(Task)
Write out every line of the material as it stands, apart from the pictures.

::::

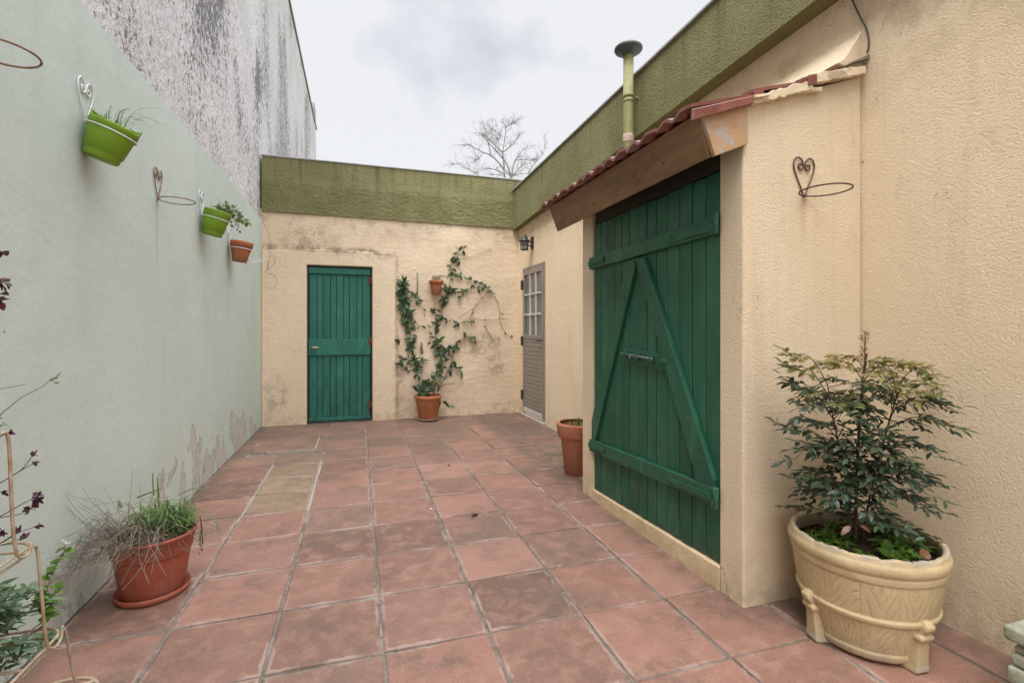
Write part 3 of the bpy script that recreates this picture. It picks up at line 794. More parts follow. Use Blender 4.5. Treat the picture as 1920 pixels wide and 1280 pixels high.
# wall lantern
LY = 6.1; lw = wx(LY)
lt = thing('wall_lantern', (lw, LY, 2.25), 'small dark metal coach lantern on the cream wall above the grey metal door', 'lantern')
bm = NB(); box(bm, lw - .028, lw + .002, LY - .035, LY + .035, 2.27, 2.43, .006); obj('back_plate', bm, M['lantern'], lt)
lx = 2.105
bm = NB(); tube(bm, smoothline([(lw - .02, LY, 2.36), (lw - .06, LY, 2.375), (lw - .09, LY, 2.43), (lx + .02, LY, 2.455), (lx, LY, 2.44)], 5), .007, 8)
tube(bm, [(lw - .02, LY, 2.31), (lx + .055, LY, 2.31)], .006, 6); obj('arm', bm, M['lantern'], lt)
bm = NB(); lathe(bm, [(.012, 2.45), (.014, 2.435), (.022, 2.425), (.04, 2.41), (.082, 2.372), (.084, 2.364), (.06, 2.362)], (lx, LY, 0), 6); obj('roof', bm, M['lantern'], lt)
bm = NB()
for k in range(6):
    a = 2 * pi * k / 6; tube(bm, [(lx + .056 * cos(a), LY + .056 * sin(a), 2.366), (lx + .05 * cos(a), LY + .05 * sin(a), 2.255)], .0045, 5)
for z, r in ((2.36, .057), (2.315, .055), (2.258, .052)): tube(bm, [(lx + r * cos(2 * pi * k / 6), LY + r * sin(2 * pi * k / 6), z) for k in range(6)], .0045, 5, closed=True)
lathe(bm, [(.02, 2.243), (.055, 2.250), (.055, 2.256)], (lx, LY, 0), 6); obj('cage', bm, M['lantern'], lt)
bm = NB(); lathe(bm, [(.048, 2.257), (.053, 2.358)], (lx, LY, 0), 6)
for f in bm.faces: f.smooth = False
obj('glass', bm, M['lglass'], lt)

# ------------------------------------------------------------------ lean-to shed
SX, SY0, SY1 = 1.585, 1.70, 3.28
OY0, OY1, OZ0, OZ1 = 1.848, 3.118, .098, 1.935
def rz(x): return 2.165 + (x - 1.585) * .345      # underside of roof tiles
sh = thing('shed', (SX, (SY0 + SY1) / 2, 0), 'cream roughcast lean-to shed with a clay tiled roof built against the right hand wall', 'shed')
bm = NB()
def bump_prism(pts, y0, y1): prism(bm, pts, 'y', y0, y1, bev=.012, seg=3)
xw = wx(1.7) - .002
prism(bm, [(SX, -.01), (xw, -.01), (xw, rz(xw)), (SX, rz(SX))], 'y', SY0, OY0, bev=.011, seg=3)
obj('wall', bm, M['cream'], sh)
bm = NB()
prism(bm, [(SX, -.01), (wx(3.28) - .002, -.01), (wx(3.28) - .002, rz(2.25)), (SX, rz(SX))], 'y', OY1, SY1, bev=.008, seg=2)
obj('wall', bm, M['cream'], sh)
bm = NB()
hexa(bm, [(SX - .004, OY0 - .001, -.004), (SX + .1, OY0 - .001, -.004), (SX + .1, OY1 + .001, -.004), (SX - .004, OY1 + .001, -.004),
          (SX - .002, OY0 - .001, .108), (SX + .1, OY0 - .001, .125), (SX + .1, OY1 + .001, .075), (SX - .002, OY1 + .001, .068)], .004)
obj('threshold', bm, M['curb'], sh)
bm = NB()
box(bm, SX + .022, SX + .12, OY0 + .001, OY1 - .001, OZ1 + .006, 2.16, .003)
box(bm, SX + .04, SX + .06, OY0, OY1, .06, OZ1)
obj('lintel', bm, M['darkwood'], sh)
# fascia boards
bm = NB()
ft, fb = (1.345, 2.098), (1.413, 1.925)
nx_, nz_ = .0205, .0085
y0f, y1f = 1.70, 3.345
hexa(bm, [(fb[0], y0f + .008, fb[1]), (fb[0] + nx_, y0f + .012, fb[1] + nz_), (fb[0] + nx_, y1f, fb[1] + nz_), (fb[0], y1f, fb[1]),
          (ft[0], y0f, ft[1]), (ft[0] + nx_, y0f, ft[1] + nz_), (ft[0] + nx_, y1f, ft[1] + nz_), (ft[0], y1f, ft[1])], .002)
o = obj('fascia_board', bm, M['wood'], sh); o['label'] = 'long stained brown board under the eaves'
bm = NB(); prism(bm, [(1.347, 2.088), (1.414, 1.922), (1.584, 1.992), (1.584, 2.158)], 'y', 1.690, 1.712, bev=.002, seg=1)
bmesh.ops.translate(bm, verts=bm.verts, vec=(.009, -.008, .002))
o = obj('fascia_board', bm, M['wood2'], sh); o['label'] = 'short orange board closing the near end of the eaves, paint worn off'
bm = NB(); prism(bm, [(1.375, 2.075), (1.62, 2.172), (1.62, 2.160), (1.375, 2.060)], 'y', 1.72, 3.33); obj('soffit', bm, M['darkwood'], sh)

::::

(Response to this exercise)
Write part 3 of the bpy script that recreates this picture. It picks up at line 794. More parts follow. Use Blender 4.5. Treat the picture as 1920 pixels wide and 1280 pixels high.
# wall lantern
LY = 6.1; lw = wx(LY)
lt = thing('wall_lantern', (lw, LY, 2.25), 'small dark metal coach lantern on the cream wall above the grey metal door', 'lantern')
bm = NB(); box(bm, lw - .028, lw + .002, LY - .035, LY + .035, 2.27, 2.43, .006); obj('back_plate', bm, M['lantern'], lt)
lx = 2.105
bm = NB(); tube(bm, smoothline([(lw - .02, LY, 2.36), (lw - .06, LY, 2.375), (lw - .09, LY, 2.43), (lx + .02, LY, 2.455), (lx, LY, 2.44)], 5), .007, 8)
tube(bm, [(lw - .02, LY, 2.31), (lx + .055, LY, 2.31)], .006, 6); obj('arm', bm, M['lantern'], lt)
bm = NB(); lathe(bm, [(.012, 2.45), (.014, 2.435), (.022, 2.425), (.04, 2.41), (.082, 2.372), (.084, 2.364), (.06, 2.362)], (lx, LY, 0), 6); obj('roof', bm, M['lantern'], lt)
bm = NB()
for k in range(6):
    a = 2 * pi * k / 6; tube(bm, [(lx + .056 * cos(a), LY + .056 * sin(a), 2.366), (lx + .05 * cos(a), LY + .05 * sin(a), 2.255)], .0045, 5)
for z, r in ((2.36, .057), (2.315, .055), (2.258, .052)): tube(bm, [(lx + r * cos(2 * pi * k / 6), LY + r * sin(2 * pi * k / 6), z) for k in range(6)], .0045, 5, closed=True)
lathe(bm, [(.02, 2.243), (.055, 2.250), (.055, 2.256)], (lx, LY, 0), 6); obj('cage', bm, M['lantern'], lt)
bm = NB(); lathe(bm, [(.048, 2.257), (.053, 2.358)], (lx, LY, 0), 6)
for f in bm.faces: f.smooth = False
obj('glass', bm, M['lglass'], lt)

# ------------------------------------------------------------------ lean-to shed
SX, SY0, SY1 = 1.585, 1.70, 3.28
OY0, OY1, OZ0, OZ1 = 1.848, 3.118, .098, 1.935
def rz(x): return 2.165 + (x - 1.585) * .345      # underside of roof tiles
sh = thing('shed', (SX, (SY0 + SY1) / 2, 0), 'cream roughcast lean-to shed with a clay tiled roof built against the right hand wall', 'shed')
bm = NB()
def bump_prism(pts, y0, y1): prism(bm, pts, 'y', y0, y1, bev=.012, seg=3)
xw = wx(1.7) - .002
prism(bm, [(SX, -.01), (xw, -.01), (xw, rz(xw)), (SX, rz(SX))], 'y', SY0, OY0, bev=.011, seg=3)
obj('wall', bm, M['cream'], sh)
bm = NB()
prism(bm, [(SX, -.01), (wx(3.28) - .002, -.01), (wx(3.28) - .002, rz(2.25)), (SX, rz(SX))], 'y', OY1, SY1, bev=.008, seg=2)
obj('wall', bm, M['cream'], sh)
bm = NB()
hexa(bm, [(SX - .004, OY0 - .001, -.004), (SX + .1, OY0 - .001, -.004), (SX + .1, OY1 + .001, -.004), (SX - .004, OY1 + .001, -.004),
          (SX - .002, OY0 - .001, .108), (SX + .1, OY0 - .001, .125), (SX + .1, OY1 + .001, .075), (SX - .002, OY1 + .001, .068)], .004)
obj('threshold', bm, M['curb'], sh)
bm = NB()
box(bm, SX + .022, SX + .12, OY0 + .001, OY1 - .001, OZ1 + .006, 2.16, .003)
box(bm, SX + .04, SX + .06, OY0, OY1, .06, OZ1)
obj('lintel', bm, M['darkwood'], sh)
# fascia boards
bm = NB()
ft, fb = (1.345, 2.098), (1.413, 1.925)
nx_, nz_ = .0205, .0085
y0f, y1f = 1.70, 3.345
hexa(bm, [(fb[0], y0f + .008, fb[1]), (fb[0] + nx_, y0f + .012, fb[1] + nz_), (fb[0] + nx_, y1f, fb[1] + nz_), (fb[0], y1f, fb[1]),
          (ft[0], y0f, ft[1]), (ft[0] + nx_, y0f, ft[1] + nz_), (ft[0] + nx_, y1f, ft[1] + nz_), (ft[0], y1f, ft[1])], .002)
o = obj('fascia_board', bm, M['wood'], sh); o['label'] = 'long stained brown board under the eaves'
bm = NB(); prism(bm, [(1.347, 2.088), (1.414, 1.922), (1.584, 1.992), (1.584, 2.158)], 'y', 1.690, 1.712, bev=.002, seg=1)
bmesh.ops.translate(bm, verts=bm.verts, vec=(.009, -.008, .002))
o = obj('fascia_board', bm, M['wood2'], sh); o['label'] = 'short orange board closing the near end of the eaves, paint worn off'
bm = NB(); prism(bm, [(1.375, 2.075), (1.62, 2.172), (1.62, 2.160), (1.375, 2.060)], 'y', 1.72, 3.33); obj('soffit', bm, M['darkwood'], sh)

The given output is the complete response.